Another side makes Bolton out to be a flame throwing “kiss up, kick down” maniac.

Clearly it is somewhere in between,

I think it’s more than a few reservations.

Powell and Armitage were quite notably not neoconservatives in a time when government officials felt it was their right to exaggerate or flat out fabricate information if they felt it served some greater good, or bureaucratically enabled them to move chess pieces around the board. Powell and Armitage were categorically against this. Whether this was because they thought the guiding principle was shit or because that it would lead to unintended consequences, I don’t know.

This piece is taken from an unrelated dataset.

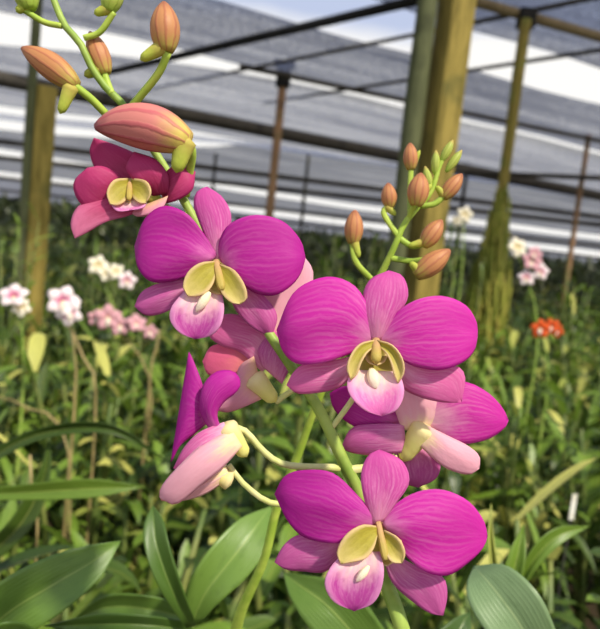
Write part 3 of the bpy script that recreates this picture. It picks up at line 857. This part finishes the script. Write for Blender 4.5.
b = P(277, 140, 6.9); zt = P(284, 84, 6.9).z
bp = empty('wooden_pole', (b.x, b.y, 0), 'slim brown pole with a black bracket at its head, left of centre', 'post')
q = MB(); q.tube([Vector((b.x, b.y, zt * i / 6)) for i in range(7)], [.045, .05, .046, .05, .045, .047, .045], 12); q.build('pole', M['wood_brown'], bp)
q = MB(); q.box(Vector((b.x, b.y, zt + .08)), ax, (.075, .06, .13)); q.box(Vector((b.x, b.y, zt + .19)), ax, (.11, .07, .03)); q.build('bracket', M['iron'], bp, smooth=False, bevel=.01)
b = P(526, 22, 4.3)
q = MB(); q.box(Vector((b.x, b.y, b.z + .02)), ax, (.055, .05, .06))
tag(q.build('pole_bracket', M['iron'], origin=(b.x, b.y, b.z - .04), smooth=False, bevel=.008), 'black bracket clamped on the head of the mossy pole', 'bracket')

# creeper round the mossy pole
b = P(505, 250, 4.25); g0 = Vector((b.x, b.y, 0))
b2 = P(512, 120, 4.3); g0 = Vector((b2.x, b2.y - .02, 0))
mb = MB()
zlo, zhi = .75, P(504, 178, 4.3).z
for k in range(520):
    t = random.random() ** .8
    z = zhi - (zhi - zlo) * t
    rad = .035 + .12 * min(1, t * 1.6)
    a = random.uniform(0, 6.28)
    p = g0 + Vector((math.cos(a) * rad * random.uniform(.5, 1), math.sin(a) * rad * random.uniform(.5, 1), z))
    L = random.uniform(.14, .34)
    mb.tube([p, p + Vector((random.uniform(-.02, .02), random.uniform(-.02, .02), -L * .5)), p + Vector((random.uniform(-.03, .03), random.uniform(-.03, .03), -L))], [.005, .007, .002], 4, random.random(), cap=False)
mb.tube([g0 + Vector((0, -.03, z)) for z in (0, .4, .8)], .012, 6)
tag(mb.build('creeper', M['moss'], origin=g0), 'yellow-green stringy creeper hanging round the mossy pole', 'creeper')

# ------------------------------------------------------------------ beams, rails, wires
def bar(a, b, z, r, label, mat, name, ext=(0, 0), cat='beam', n=10):
    A, B = PZ(a[0], a[1], z), PZ(b[0], b[1], z)
    d = (B - A)
    A2, B2 = A - d * ext[0], B + d * ext[1]
    q = MB(); q.tube([A2.lerp(B2, i / 8) for i in range(9)], r, n)
    return tag(q.build(name, M[mat], origin=A2.lerp(B2, .5)), label, cat)
bar((160, 110), (600, 196), 2.72, .085, 'heavy dark beam crossing the whole shade house behind the posts', 'beam', 'roof_beam', (.6, .25))
bar((110, 72), (410, 2), 3.0, .035, 'dark pipe slanting up to the right towards the thick post', 'iron', 'roof_pipe', (.02, .4), 'pipe')
bar((470, 0), (600, 37), 3.0, .034, 'tan pipe crossing the upper right corner', 'rail', 'roof_pipe', (.6, .5), 'pipe')
bar((450, 172), (600, 178), 2.55, .035, 'thin dark rail just above the heavy beam at right', 'beam', 'roof_rail', (.3, .3), 'rail')
bar((240, 66), (600, 141), 3.02, .028, 'dark rail running from the bracket down to the right edge', 'beam', 'roof_rail', (0, .25), 'rail')
bar((160, 87), (418, 34), 3.04, .018, 'thin wire slanting over the bracketed pole', 'beam', 'roof_wire', (.3, .4), 'wire', 6)
bar((300, 97), (600, 50), 3.04, .018, 'thin wire crossing behind the thick post to the upper right', 'beam', 'roof_wire', (.2, .4), 'wire', 6)
bar((0, 76), (150, 108), 3.02, .03, 'dark rail behind the salmon buds at upper left', 'beam', 'roof_rail', (.3, .1), 'rail')

for (x0, y0), (x1, y1), nm in (((60, 149), (600, 217), 'thin dark rail next below the heavy beam'), ((40, 162), (600, 225), 'thin dark rail second below the heavy beam'),
                               ((20, 180), (600, 246), 'thin dark rail third below the heavy beam, near the far foliage'), ((20, 192), (600, 258), 'lowest thin dark rail, just over the far foliage')):
    bar((x0, y0), (x1, y1), 3.0, .06 + .0008 * (y0 - 140), nm, 'beam', 'roof_rail', (.1, .15), 'rail', 6)

# ------------------------------------------------------------------ shade nets: strips with open gaps
ang = R(90 - 64)
U = Vector((math.cos(ang), math.sin(ang), 0)); V = Vector((-math.sin(ang), math.cos(ang), 0))
def vof(x, y): return (PZ(x, y, ROOF) - CAM).dot(V)
def net(v0, v1, mat, label, u0=None, u1=None, tilt=0.0, z=ROOF + .03, skew=(0, 0)):
    q = MB()
    vm = (v0 + v1) / 2
    u0 = -vm * 1.9 - 6 if u0 is None else u0
    u1 = vm * 1.9 + 16 if u1 is None else u1
    nu, nv = 40, 6
    rows = []
    for i in range(nv + 1):
        t = i / nv; row = []
        for j in range(nu + 1):
            s = j / nu
            va = v0 + skew[0] * (s - .5); vb = v1 + skew[1] * (s - .5)
            p = CAM + U * (u0 + (u1 - u0) * s) + V * (va + (vb - va) * t)
            p.z = z + tilt * (t - .5) - .05 * math.sin(math.pi * t) + .02 * math.sin(j * 1.3 + i)
            row.append(p)
        rows.append(row)
    q.grid(rows)
    c = CAM + V * vm; c.z = z
    return tag(q.build('shade_net', M[mat], origin=c, solid=.003), label, 'net', None)
def pnet(near, far, mat, label, sag=.05, zo=.03):
    """a level strip of net between two edge lines (each a list of outline points on the roof plane)"""
    A = crv([tuple(p) for p in near], 40); B = crv([tuple(p) for p in far], 40)
    rows = []
    for i in range(7):
        t = i / 6
        rows.append([a.lerp(b, t) + Vector((0, 0, zo - sag * math.sin(math.pi * t) + .012 * math.sin(j * 1.3 + i))) for j, (a, b) in enumerate(zip(A, B))])
    q = MB(); q.grid(rows)
    c = A[20].lerp(B[20], .5)
    return tag(q.build('shade_net', M[mat], origin=c, solid=.003), label, 'net')
def line(*px):
    p = [PZ(x, y, ROOF) for x, y in px]
    return [p[0] + (p[0] - p[1]).normalized() * 5] + p + [p[-1] + (p[-1] - p[-2]).normalized() * 9]
n1 = line((387, 8), (600, 72))
pnet([p - V * 2.4 for p in n1], n1, 'net_dark', 'dark shade net across the upper right corner')
pnet(line((205, 2), (600, 108)), line((0, 14), (215, 61), (450, 117), (600, 153)), 'net_dark', 'dark shade net just beyond the wide bright sky gap')
pnet(line((0, 38), (215, 62), (300, 79), (450, 113), (600, 149)), line((0, 102), (100, 114), (197, 128), (280, 142), (600, 196)), 'net_light', 'pale grey shade net over the heavy dark beam', zo=-.06)
q = MB()
q.grid([[Vector((x, 41 + x * .1 + .1 * math.sin(x), z)) for x in range(-46, 47, 2)] for z in (0, .8, 1.6, 2.3)])
tag(q.build('side_net', M['net_side'], origin=(0, 41, 0), solid=.01), 'low upright dark net closing the far end behind the foliage', 'net')
pnet(line((0, 113), (95, 122), (197, 135), (290, 147), (600, 197.4)), line((0, 120), (95, 129), (197, 141), (290, 149), (600, 198.4)), 'net_thin', 'narrow thin net ribbon in the bright gap under the heavy beam', zo=0)
pnet(line((0, 131), (95, 139), (197, 148), (290, 151), (600, 199)), line((0, 150), (80, 163), (197, 181), (350, 204), (600, 236)), 'net_mid', 'grey shade net strip just below the heavy dark beam')
pnet(line((0, 157), (80, 168), (197, 186), (350, 209), (600, 241)), line((0, 172), (77, 182), (225, 205), (350, 221), (600, 252)), 'net_mid', 'grey shade net strip far back, last but one before the horizon')
pnet(line((0, 177), (77, 187), (225, 210), (350, 226), (600, 257)), line((0, 200), (300, 236), (600, 269)), 'net_dark', 'farthest shade net strip low over the distant foliage')
# ------------------------------------------------------------------ ground
q = MB()
q.grid([[Vector((x, y, 0)) for x in (-60, -20, 0, 20, 60)] for y in (-4, 5, 20, 50, 90)])
g = q.build('ground', M['soil']); g['kind'] = 'structure'; g['label'] = 'dark bare soil under the orchid bed'

# ------------------------------------------------------------------ sky and sun
w = bpy.data.worlds.new('sky'); scene.world = w; w.use_nodes = True
nt = w.node_tree; nt.nodes.clear()
out = nt.nodes.new('ShaderNodeOutputWorld'); bg = nt.nodes.new('ShaderNodeBackground')
tc = nt.nodes.new('ShaderNodeTexCoord'); nz = nt.nodes.new('ShaderNodeTexNoise'); nz.inputs['Scale'].default_value = 3.2; nz.inputs['Detail'].default_value = 4
mr = nt.nodes.new('ShaderNodeMapRange'); mr.inputs[1].default_value = .42; mr.inputs[2].default_value = .56
mx = nt.nodes.new('ShaderNodeMix'); mx.data_type = 'RGBA'
mx.inputs[6].default_value = (.58, .66, .88, 1); mx.inputs[7].default_value = (1.12, 1.1, 1.06, 1)
sx = nt.nodes.new('ShaderNodeSeparateXYZ'); ad = nt.nodes.new('ShaderNodeMath'); ad.operation = 'MULTIPLY_ADD'; ad.inputs[1].default_value = .10
mr.inputs[1].default_value = .38; mr.inputs[2].default_value = .345
for a, b in ((tc.outputs['Generated'], nz.inputs['Vector']), (tc.outputs['Generated'], sx.inputs[0]), (nz.outputs['Fac'], ad.inputs[0]), (sx.outputs[2], ad.inputs[2]), (ad.outputs[0], mr.inputs[0]), (mr.outputs[0], mx.inputs[0]), (mx.outputs[2], bg.inputs['Color']), (bg.outputs[0], out.inputs['Surface'])):
    nt.links.new(a, b)
bg.inputs['Strength'].default_value = .88
sun = bpy.data.lights.new('sun', 'SUN'); sun.energy = 4.7; sun.angle = R(3); sun.color = (1, .92, .76)
so = bpy.data.objects.new('sun', sun); COL.objects.link(so)
sd = Vector((.55, -.55, .95)).normalized()       # direction towards the sun
so.rotation_euler = sd.to_track_quat('Z', 'Y').to_euler()
so.location = (3, -3, 8)

scene.view_settings.view_transform = 'Standard'
scene.view_settings.look = 'None'
scene.view_settings.exposure = 0.08
scene.view_settings.gamma = 1.0
scene.view_settings.use_curve_mapping = False
scene.cycles.max_bounces = 8
scene.cycles.transparent_max_bounces = 12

But in any case, their reticence to go along with the party line cost them. The only influence they had was with the moderate public, but even then they had their legs cut out from under them, especially with that Niger yellowcake debacle. So this may very well be Powell’s revenge on the neocons - to not allow them to reward a crony with a job he is utterly unsuitable for, and for whom his past record of negotiating intelligence is miserable.

In addition, there appear to be indications that the intelligence intercepts that Bolton requested from the NSA on US OFFICIALS may have included Powell himself, in order to feed information to his neocon cronies about Powell’s backsliding.

So I think the story is a lot more complex, and has more than a few elements of payback. This is gravy on top of the established fact that the guy simply doesn’t deal with facts that don’t agree with his world-view. Not only does he not like the message, he tries to shoot the messenger(s) on multiple occasions. Not a guy who should be in a position of mediating the truth, no?